- What to work on -
Write out, word for word, the first line of the data below and every line after it through the one containing "COL = S.collection".

- Provided data -
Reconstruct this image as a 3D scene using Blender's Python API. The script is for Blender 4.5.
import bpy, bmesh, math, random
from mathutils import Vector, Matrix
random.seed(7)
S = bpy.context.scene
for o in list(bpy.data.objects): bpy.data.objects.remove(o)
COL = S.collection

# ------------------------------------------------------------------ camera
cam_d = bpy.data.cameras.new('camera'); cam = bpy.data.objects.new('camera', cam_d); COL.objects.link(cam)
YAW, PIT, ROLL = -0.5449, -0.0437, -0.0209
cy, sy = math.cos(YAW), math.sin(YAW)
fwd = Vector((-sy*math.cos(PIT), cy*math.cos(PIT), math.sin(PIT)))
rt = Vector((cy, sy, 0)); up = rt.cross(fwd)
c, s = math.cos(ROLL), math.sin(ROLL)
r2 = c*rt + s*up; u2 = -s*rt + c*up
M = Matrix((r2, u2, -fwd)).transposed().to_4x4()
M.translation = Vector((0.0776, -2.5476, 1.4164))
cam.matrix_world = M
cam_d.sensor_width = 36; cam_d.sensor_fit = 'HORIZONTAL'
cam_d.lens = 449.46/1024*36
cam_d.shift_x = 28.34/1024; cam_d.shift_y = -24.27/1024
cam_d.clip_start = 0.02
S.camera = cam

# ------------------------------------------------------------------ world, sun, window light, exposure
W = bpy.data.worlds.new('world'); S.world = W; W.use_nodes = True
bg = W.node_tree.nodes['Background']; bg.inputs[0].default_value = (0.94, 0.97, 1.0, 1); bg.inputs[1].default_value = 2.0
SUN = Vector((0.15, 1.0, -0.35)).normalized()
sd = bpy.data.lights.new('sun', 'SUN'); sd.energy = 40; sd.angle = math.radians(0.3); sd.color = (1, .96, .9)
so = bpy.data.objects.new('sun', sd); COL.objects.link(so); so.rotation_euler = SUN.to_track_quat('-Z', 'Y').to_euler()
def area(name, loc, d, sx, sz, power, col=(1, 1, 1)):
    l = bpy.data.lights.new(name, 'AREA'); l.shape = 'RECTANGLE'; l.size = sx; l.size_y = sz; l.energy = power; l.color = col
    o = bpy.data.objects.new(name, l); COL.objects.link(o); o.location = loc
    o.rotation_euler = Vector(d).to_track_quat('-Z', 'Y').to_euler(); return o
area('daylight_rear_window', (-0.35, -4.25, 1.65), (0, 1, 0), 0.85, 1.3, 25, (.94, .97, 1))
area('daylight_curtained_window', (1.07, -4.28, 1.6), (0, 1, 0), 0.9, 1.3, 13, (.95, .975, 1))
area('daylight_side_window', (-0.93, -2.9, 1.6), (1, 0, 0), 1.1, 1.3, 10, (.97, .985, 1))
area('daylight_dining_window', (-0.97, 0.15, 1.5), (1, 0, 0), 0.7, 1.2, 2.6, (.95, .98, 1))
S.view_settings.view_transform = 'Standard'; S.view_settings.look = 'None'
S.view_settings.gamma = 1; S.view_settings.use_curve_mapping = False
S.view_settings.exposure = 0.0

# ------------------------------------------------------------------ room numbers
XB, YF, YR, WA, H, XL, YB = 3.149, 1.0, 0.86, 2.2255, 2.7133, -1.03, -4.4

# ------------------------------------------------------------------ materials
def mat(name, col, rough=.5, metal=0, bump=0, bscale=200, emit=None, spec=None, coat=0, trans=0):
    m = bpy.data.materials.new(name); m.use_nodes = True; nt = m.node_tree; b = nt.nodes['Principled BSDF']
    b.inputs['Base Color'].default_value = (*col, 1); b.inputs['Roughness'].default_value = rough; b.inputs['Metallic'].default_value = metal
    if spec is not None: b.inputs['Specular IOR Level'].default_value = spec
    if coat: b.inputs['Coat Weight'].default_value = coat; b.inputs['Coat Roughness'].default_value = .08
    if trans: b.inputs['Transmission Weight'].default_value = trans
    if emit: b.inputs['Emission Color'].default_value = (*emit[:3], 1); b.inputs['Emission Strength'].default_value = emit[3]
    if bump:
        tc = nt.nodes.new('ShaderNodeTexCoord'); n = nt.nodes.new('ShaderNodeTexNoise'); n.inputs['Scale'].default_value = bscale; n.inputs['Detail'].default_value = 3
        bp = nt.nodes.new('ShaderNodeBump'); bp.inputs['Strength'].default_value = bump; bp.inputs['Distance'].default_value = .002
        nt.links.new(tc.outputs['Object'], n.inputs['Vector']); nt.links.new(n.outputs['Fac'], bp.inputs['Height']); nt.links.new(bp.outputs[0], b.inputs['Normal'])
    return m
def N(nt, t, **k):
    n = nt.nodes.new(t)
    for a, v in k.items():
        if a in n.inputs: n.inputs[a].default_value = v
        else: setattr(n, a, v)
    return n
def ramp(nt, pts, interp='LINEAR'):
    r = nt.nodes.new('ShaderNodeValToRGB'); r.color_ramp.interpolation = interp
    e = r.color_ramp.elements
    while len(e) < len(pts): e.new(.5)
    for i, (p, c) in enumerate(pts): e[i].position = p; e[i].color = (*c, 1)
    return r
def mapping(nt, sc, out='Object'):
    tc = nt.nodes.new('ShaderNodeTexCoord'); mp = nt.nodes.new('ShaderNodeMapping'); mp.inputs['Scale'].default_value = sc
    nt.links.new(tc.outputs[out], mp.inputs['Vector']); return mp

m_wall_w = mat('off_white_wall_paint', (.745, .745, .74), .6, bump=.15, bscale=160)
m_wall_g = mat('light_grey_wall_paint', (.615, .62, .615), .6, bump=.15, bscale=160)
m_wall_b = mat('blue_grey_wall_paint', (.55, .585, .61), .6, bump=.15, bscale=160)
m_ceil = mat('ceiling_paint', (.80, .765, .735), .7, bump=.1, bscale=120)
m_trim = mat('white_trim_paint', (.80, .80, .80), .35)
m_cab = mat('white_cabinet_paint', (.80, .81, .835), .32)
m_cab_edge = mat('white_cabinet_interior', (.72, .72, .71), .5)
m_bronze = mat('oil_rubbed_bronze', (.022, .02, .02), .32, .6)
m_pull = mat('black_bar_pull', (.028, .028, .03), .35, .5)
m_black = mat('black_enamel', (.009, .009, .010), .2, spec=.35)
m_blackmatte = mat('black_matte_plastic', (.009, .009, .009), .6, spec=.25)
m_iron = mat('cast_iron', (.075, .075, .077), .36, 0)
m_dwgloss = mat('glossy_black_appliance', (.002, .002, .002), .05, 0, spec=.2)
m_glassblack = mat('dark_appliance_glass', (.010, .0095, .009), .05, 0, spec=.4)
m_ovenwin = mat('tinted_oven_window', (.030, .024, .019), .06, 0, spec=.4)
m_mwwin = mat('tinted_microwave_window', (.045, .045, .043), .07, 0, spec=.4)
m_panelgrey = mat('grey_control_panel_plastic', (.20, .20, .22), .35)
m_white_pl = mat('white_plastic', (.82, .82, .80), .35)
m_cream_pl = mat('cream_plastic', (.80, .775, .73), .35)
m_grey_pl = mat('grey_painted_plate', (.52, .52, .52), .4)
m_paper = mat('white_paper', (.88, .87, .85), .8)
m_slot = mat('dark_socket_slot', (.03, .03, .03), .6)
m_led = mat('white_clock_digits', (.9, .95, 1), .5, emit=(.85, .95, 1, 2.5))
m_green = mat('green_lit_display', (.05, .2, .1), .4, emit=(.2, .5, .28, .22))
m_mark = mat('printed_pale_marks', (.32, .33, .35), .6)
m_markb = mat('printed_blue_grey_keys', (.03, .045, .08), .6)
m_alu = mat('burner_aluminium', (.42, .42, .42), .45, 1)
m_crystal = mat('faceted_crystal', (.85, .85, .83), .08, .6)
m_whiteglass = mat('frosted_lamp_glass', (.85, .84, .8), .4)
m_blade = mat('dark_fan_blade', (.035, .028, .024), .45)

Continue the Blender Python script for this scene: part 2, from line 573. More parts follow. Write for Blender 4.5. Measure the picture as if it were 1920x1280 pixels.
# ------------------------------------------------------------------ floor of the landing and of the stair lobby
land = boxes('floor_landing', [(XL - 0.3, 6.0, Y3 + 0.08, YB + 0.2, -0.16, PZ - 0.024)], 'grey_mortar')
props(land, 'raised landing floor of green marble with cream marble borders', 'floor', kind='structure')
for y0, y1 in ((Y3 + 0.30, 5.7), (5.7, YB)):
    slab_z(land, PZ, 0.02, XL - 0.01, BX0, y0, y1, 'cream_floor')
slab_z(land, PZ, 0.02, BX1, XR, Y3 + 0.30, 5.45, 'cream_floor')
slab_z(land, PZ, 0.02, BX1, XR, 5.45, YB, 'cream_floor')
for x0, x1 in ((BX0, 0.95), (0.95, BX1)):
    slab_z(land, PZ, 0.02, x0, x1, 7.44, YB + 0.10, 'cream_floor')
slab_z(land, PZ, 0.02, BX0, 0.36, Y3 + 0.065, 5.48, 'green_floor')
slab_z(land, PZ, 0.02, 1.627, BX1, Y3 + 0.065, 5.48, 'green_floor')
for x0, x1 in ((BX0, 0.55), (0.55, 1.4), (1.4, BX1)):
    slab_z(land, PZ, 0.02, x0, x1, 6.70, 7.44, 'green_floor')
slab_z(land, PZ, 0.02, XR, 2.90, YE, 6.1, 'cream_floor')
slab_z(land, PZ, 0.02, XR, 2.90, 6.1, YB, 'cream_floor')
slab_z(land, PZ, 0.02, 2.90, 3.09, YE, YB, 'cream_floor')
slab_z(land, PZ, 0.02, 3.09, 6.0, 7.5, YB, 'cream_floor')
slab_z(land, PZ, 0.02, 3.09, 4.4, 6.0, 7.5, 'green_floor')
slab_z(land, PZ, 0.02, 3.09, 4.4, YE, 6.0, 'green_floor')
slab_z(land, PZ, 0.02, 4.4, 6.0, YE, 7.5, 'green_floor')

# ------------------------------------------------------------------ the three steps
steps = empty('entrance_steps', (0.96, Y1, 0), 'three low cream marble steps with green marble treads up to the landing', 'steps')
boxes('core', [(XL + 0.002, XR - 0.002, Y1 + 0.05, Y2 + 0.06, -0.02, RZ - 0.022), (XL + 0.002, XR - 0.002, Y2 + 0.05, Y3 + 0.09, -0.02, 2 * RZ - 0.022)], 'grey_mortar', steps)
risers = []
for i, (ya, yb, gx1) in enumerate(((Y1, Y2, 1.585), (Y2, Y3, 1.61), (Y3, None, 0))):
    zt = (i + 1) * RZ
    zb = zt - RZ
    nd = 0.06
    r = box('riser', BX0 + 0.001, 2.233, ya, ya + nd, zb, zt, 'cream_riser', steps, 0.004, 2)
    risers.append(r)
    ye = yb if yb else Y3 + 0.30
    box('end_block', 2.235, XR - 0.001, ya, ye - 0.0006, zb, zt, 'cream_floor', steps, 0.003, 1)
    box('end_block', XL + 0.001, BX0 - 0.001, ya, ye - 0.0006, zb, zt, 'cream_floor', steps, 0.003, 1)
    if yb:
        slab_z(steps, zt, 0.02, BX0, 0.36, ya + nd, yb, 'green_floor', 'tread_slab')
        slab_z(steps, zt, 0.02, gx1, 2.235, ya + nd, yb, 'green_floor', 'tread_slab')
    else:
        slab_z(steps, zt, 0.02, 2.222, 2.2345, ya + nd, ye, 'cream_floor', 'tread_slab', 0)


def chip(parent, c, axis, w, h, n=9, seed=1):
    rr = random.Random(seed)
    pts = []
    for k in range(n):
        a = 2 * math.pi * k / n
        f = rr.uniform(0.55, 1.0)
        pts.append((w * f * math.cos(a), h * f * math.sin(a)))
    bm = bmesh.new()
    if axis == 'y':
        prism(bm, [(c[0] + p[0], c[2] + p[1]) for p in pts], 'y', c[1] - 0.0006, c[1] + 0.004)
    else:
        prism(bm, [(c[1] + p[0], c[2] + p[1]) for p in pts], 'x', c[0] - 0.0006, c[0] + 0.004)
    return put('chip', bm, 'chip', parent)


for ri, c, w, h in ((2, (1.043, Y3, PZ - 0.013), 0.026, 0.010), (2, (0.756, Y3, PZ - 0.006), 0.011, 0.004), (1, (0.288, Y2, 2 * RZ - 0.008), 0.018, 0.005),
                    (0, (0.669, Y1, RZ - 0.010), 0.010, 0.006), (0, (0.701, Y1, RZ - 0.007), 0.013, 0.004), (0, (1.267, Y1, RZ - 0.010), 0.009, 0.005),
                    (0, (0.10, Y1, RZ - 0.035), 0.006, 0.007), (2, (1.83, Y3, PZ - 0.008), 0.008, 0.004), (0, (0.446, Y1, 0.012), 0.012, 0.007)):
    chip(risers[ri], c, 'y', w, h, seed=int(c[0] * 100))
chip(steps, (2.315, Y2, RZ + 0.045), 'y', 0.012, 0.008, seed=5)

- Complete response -
Reconstruct this image as a 3D scene using Blender's Python API. The script is for Blender 4.5.
import bpy, bmesh, math, random
from mathutils import Vector, Matrix
random.seed(7)
S = bpy.context.scene
for o in list(bpy.data.objects): bpy.data.objects.remove(o)
COL = S.collection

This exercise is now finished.